CPLNS: Cooperative Parallel Large Neighborhood Search for Large-Scale Multi-Agent Path Finding

Abstract

The large-scale Multi-Agent Path Finding (MAPF) problem presents a significant challenge in combinatorial optimization. Currently, one of the advanced, near-optimal algorithms is Large Neighborhood Search (LNS), which can handle instances with thousands of agents. Although a basic portfolio parallel search based on multiple independent LNS solvers enhances speed and robustness, it encounters scalability issues with increasing CPU cores. To address this limitation, we propose the Cooperative Parallel LNS (CPLNS) algorithm, aimed at boosting parallel efficiency. The main challenge in cooperative parallel search lies in designing suitable portfolio and cooperative strategies that balance search diversification and intensification.
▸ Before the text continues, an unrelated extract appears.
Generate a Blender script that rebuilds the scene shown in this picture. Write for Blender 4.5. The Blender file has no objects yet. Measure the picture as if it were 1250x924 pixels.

To address this, we first analyze the characteristics of LNS. We then introduce a flexible group-based cooperative parallel strategy, where the current best solution is shared within each group to aid intensification, while maintaining diversification through independent group computations. Furthermore, we augment search diversification by integrating a simulated annealing-based LNS and bounded suboptimal single-agent pathfinding. We also introduce a rule-based methodology for portfolio construction to simplify parameter settings and improve search efficiency. Finally, we enhance communication and memory efficiency through a shared data filtering technique and optimized data structures. In benchmarks on 33 maps with 825 instances, CPLNS achieved a median speedup of 21.95 on a 32-core machine, solving 96.97% of cases within five minutes and reducing the average suboptimality score from 1.728 to 1.456. Additionally, tests with up to 10,000 agents verify CPLNS's scalability for large-scale MAPF problems.